‘Haha’ is a cover all, a verbal disguise, it’s probably the most common fig leaf since the Church took against marble penises in the 16th century.
Whether providing cover for your fear of a forward proposition on a dating app (‘You could come back to mine after Dishoom haha’), masking your shame about still listening to nu-metal (‘Still love listening to Freak on a Leash haha’) or making your political opinions more palatable (‘Quite into aspects of Tony Blair’s foreign policy haha’), haha is the internet’s go-to protective shield.
Haha and its close associates (lol,lololol and sometimes ‘bahahahaha’) are used widely across social media platforms and messaging applications. Its most pointed use in the experience of many Londoners will be through online dating chat:
Person 1: What are you up to tonight?
Person 2: Not that much just seeing friends it’s Sarah’s birthday think she wants to go to Spoons haha
Person 1: That sounds great maybe I could join you later on haha
While the ins and outs of online laughter have frequently been discussed, in recent years many have begun to seriously question the requirements of dating chat – something all the more notable with next year marking Tinder’s tenth anniversary.
Many will be well-versed in the demands of asking a series of questions and hoping that the answers go your way (‘Where abouts do you live? Have you been to Rowan’s in Finsbury Park before? We could go this weekend if you’re free haha’).
Many will have been asking these questions for many years and finding them skull-numbing in their formulaic reportativity. And ever-present throughout this all is the safety provided by a haha.
The pain of using hahas is made searingly real by the nameless narrator in Lauren Oyler’s 2021 debut novel Fake Accounts, who describes the experience of going through her boyfriend’s phone messages to gauge the extent of his flirtations with other women, only to be left deeply uninspired by the content:
‘Their exchanges were just wilted attempts at flirting, random instance of either Felix or the girl being reminded of the other by something; they consisted mainly of inert hahas and cools’
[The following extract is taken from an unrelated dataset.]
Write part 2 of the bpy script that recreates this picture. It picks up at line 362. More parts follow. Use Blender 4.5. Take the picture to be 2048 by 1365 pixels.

In another part of the book, the narrator is speaking to a range of people on the dating app OkCupid, noting that ‘One man had a very bad hangover from partying until 8am that day lol!’ To another she responds ‘ha that’s great. want to get a drink this week?’
There is also a darker side to haha, too. Instagram accounts like @beam_me_up_softboi feature a range of posts from men who cushion flirtation or outright sexual harassment of women they have never met before with hahas and similar.
The idea of ‘leaving’ haha behind is a point increasingly made, with lol often shamed as a millennial hangover. While much is up to interpretation and the fig leaf variants endless, the realities behind why we use hahas suggests that they may not be something that can simply be abandoned.
The researcher and linguist Michelle McSweeney argues that haha’s use as a fig-leaf goes back to as early as when digital communications emerged in the 1980s with the bulletin board (with haha and lol both actively used).
McSweeney believes that haha’s use online is the embodiment of the linguistic term ‘hedging’, whereby a word or phrase is used to give a degree of ambiguity to a statement.
She describes how haha and co are ‘protective little thing[s] that [allow] you to plausibly say that you’re joking, just in case you’re not on the same page [as the person you’re writing to].’
In effect, the use of haha is to provide a sense of safety in the face of the intense vulnerability we can feel online, most noticeably in this period in which physical contact has been avoided by many for so long.
One haha user, Harriet, said that, beyond dating, she deployed haha frequently in work emails, as she and many of her female colleagues felt more intrepid and less firm on emails/ written conversations.
McSweeney concurs with Harriet’s view entirely, noting that among those hedging in their online discourse it is overwhelmingly the case that ‘you see more female-produced lols and hahas’.
Can we go beyond haha? In the world of online dating, at least, it appears that it could be possible.
McSweeney’s research suggests that, as a couple who meet online get to know each other, the use of haha and lol transitions from being something protective into something that serves as an acknowledgement of what one partner has found genuinely funny.
Moving beyond it entirely may not be a necessity, when the fig leaf is also something that helps us navigate a world in which it is increasingly hard to know if someone has properly understood what you have attempted to convey in writing. Haha.